Electrochemistry - Electroplating

A spoon is to be electroplated with silver ($Ag$) using a current of $0.5\text{ A}$ for $20$ minutes. Calculate the mass of silver deposited on the spoon. (Given: $A_r(Ag) = 108$, $F = 96500\text{ C mol}^{-1}$)

1. Calculate total charge: $Q = I \times t = 0.5\text{ A} \times (20 \times 60)\text{ s} = 600\text{ C}$.
2. Calculate moles of electrons: $n(e^-) = \frac{Q}{F} = \frac{600}{96500} \approx 0.00622\text{ mol}$.
3. Use the half-equation: $Ag^+(aq) + e^- \rightarrow Ag(s)$. Since $1$ mole of $e^-$ deposits $1$ mole of $Ag$, $n(Ag) = 0.00622\text{ mol}$.
4. Calculate mass: $m = n \times A_r = 0.00622 \times 108 \approx 0.672\text{ g}$.

The quantity of electricity is found first, then converted to moles of electrons using Faraday's constant.
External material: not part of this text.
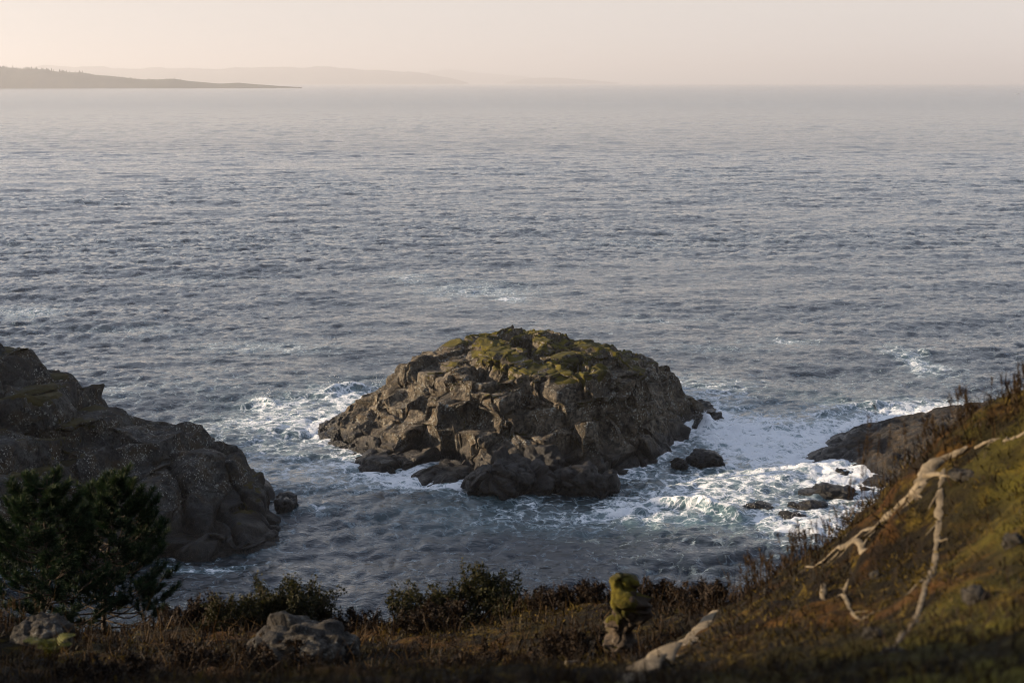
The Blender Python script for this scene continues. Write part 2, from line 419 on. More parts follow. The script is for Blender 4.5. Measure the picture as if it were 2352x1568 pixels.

The stoichiometry of the silver reduction ($1:1$ ratio) allows us to find the moles of silver, which is then converted to mass using the relative atomic mass.

State the half-equations occurring at the anode and cathode during the electroplating of an iron nail with copper ($Cu$) using a $CuSO_4$ electrolyte.

At the Anode (Positive): $Cu(s) \rightarrow Cu^{2+}(aq) + 2e^-$. At the Cathode (Negative): $Cu^{2+}(aq) + 2e^- \rightarrow Cu(s)$.

At the anode, the copper atoms lose electrons to form ions, which enter the solution. At the cathode, those copper ions gain electrons to form solid copper metal, which coats the iron nail.